Guidelines for Robot-to-Human Handshake From the Movement Nuances in Human-to-Human Handshake

The handshake is the most acceptable gesture of greeting in many cultures throughout many centuries. To date, robotic arms are not capable of fully replicating this typical human gesture. Using multiple sensors that detect contact forces and displacements, we characterized the movements that occured during handshakes. A typical human-to-human handshake took around 3.63 s (SD = 0.45 s) to perform. It can be divided into three phases: reaching (M = 0.92 s, SD = 0.45 s), contact (M = 1.96 s, SD = 0.46 s), and return (M = 0.75 s, SD = 0.12 s).
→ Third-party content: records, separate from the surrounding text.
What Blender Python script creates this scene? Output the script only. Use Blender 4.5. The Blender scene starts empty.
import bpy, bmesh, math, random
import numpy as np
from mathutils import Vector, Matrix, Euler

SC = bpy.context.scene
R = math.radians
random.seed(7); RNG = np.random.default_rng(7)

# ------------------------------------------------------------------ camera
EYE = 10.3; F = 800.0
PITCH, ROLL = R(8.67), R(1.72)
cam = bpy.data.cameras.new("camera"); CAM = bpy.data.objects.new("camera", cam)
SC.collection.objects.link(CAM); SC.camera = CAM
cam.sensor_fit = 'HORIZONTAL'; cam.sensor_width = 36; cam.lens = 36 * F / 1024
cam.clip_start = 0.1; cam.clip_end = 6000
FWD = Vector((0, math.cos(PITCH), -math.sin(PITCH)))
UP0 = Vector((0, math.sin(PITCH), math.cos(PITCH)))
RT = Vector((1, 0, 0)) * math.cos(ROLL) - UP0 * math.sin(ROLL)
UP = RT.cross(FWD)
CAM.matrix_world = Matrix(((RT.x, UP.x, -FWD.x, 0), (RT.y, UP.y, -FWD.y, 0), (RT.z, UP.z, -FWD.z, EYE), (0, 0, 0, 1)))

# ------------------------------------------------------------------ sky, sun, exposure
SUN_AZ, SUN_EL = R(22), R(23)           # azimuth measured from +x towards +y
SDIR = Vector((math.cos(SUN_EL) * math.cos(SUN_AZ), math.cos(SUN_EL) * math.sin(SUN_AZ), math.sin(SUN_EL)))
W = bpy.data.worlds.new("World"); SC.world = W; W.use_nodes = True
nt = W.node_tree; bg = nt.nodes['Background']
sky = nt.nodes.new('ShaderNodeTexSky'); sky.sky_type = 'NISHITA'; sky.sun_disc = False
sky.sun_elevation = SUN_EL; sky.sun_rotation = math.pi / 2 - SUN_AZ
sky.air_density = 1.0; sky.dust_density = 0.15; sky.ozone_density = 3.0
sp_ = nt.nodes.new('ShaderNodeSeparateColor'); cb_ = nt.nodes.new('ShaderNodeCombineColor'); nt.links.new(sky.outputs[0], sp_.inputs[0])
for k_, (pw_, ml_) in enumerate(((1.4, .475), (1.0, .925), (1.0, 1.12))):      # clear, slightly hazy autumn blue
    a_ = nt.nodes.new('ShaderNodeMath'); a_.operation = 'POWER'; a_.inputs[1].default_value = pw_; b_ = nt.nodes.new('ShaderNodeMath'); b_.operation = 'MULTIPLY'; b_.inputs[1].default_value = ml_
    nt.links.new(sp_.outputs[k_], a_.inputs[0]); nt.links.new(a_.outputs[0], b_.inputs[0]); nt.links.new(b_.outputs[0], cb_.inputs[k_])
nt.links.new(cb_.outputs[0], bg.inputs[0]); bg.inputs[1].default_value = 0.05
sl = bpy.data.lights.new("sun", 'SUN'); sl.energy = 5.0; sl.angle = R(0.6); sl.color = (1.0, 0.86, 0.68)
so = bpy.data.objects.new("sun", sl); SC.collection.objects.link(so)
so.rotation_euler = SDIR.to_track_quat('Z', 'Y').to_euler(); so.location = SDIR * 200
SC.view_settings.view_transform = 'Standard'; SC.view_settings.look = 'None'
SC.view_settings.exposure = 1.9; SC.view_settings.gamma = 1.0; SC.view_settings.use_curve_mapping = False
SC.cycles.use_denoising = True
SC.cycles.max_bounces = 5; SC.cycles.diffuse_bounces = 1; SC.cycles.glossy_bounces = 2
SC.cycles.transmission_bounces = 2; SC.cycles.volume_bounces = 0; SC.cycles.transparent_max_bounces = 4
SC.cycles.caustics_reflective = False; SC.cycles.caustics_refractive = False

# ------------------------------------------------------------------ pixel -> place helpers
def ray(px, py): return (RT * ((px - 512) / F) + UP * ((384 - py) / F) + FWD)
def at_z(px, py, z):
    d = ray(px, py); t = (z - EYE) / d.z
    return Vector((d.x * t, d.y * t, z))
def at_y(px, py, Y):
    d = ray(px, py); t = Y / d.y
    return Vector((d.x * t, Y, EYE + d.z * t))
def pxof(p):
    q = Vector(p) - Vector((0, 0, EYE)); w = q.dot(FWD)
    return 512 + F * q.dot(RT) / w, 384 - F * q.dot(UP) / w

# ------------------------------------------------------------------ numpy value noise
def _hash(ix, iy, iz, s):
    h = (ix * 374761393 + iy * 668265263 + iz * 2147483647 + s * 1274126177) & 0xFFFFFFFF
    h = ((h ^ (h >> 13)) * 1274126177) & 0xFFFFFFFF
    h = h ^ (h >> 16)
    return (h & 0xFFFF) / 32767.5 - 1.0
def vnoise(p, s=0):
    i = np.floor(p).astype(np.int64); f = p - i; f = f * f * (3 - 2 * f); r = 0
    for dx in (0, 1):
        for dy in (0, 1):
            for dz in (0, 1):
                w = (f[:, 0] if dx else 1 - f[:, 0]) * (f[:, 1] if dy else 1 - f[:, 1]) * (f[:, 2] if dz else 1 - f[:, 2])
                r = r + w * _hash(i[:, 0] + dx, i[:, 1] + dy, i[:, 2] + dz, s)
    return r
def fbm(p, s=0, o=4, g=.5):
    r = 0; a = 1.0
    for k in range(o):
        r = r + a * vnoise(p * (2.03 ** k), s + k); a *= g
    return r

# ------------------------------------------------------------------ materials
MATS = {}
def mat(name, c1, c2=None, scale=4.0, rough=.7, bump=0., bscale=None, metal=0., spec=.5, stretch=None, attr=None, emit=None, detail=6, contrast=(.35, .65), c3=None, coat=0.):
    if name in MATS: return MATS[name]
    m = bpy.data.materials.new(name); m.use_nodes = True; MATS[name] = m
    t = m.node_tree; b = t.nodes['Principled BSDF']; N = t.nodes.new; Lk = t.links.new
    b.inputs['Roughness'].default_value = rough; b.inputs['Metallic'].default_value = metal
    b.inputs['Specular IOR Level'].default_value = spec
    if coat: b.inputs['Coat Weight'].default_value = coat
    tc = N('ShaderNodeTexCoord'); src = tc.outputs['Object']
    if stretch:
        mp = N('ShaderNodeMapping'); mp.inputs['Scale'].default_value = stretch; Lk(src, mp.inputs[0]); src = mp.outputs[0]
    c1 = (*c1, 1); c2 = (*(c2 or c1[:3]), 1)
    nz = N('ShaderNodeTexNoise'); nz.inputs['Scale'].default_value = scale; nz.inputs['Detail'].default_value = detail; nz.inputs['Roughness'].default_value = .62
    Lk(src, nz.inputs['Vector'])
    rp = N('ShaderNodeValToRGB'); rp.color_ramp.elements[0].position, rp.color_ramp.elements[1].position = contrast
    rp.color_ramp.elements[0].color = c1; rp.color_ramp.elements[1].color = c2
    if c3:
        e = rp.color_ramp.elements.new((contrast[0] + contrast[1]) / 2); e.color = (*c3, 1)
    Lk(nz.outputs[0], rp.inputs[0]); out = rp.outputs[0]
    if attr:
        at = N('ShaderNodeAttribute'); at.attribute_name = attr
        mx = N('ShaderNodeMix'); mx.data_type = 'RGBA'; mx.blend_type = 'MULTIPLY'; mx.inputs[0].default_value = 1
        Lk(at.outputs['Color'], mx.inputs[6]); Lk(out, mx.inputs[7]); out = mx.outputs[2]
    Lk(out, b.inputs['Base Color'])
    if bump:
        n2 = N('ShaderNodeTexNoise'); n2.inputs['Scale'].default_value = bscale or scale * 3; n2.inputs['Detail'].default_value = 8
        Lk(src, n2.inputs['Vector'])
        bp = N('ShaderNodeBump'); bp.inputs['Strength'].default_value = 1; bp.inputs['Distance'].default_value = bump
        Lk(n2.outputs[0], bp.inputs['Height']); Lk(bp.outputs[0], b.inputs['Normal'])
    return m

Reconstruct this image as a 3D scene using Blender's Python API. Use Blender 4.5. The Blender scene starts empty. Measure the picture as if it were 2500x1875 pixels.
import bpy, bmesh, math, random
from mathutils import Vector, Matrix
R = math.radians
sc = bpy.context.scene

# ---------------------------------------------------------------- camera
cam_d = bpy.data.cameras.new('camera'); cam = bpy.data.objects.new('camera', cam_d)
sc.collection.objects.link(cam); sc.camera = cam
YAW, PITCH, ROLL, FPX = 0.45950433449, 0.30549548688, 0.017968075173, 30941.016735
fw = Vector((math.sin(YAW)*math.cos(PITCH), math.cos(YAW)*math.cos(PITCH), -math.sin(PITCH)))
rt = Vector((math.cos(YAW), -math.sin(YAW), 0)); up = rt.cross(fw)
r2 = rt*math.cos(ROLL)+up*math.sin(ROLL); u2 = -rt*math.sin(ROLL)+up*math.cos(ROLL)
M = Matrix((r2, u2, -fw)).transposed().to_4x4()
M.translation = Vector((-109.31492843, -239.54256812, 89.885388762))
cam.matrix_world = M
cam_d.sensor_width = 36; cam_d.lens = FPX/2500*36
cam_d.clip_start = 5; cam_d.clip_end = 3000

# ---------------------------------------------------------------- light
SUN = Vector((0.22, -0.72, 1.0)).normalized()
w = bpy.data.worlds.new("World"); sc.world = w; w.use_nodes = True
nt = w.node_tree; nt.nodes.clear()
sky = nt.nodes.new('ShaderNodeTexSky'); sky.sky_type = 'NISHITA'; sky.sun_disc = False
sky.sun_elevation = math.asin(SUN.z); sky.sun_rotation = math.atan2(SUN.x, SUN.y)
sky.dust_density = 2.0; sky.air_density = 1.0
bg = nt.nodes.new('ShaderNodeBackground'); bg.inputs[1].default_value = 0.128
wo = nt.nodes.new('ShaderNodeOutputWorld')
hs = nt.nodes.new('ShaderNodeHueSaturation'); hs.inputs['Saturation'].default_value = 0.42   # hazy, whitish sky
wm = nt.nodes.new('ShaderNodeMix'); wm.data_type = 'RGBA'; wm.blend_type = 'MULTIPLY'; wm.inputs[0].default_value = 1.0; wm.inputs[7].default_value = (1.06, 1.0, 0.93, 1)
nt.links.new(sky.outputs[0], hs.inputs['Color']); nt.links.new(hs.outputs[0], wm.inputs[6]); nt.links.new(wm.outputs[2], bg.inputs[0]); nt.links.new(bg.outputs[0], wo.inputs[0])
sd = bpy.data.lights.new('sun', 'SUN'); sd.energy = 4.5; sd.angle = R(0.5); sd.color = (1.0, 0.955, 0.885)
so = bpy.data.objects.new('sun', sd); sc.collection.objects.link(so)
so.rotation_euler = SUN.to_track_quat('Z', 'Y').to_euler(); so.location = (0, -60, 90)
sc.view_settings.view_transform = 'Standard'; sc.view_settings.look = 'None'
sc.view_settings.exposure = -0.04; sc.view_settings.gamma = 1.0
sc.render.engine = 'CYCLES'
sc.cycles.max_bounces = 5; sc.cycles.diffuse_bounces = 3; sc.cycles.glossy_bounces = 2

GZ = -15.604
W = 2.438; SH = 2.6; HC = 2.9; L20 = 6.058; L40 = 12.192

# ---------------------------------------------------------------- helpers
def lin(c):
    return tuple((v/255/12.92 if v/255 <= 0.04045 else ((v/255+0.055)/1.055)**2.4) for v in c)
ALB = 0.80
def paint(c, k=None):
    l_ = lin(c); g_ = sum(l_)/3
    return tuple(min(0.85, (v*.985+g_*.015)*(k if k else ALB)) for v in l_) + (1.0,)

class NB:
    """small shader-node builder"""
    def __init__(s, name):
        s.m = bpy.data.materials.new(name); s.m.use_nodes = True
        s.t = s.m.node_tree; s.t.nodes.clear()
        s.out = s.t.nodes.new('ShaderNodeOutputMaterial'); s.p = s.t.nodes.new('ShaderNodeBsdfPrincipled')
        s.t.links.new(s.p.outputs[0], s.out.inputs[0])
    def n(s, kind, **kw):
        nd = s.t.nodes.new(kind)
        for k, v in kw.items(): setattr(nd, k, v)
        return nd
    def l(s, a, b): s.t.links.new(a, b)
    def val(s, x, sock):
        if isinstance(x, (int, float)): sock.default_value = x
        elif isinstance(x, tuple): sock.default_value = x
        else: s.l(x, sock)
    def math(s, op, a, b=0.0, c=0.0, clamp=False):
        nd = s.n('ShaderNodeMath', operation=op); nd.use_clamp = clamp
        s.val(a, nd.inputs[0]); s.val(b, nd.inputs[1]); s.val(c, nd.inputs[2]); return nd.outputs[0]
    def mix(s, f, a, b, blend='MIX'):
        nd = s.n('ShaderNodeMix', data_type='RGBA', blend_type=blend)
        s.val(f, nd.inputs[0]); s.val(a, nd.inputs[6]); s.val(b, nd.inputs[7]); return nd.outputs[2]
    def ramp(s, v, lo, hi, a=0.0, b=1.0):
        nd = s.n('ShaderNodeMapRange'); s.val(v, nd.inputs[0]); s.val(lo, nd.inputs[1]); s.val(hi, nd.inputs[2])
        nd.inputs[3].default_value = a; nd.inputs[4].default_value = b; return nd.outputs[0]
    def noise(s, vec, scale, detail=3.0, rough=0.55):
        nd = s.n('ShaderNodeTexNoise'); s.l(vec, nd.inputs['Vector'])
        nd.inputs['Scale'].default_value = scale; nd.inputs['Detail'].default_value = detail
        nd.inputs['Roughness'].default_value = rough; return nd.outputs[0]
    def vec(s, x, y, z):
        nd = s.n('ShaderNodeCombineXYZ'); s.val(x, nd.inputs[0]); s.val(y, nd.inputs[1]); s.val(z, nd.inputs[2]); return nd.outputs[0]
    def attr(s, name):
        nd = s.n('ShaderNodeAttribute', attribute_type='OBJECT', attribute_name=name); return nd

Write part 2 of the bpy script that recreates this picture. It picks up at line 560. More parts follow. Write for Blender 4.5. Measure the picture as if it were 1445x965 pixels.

The handshake was further investigated to understand its subtle movements. Using a multiphase jerk minimization model, a smooth human-to-human handshake can be modelled with fifth or fourth degree polynomials at the reaching and return phases, and a sinusoidal function with exponential decay at the contact phase. We show that the contact phase (1.96 s) can be further divided according to the following subphases: preshake (0.06 s), main shake (1.31 s), postshake (0.06 s), and a period of no movement (0.52 s) just before both hands are retracted. We compared these to the existing handshake models that were proposed for physical human-robot interaction (pHRI). From our findings in human-to-human handshakes, we proposed guidelines for a more natural handshake movement between humanoid robots and their human partners.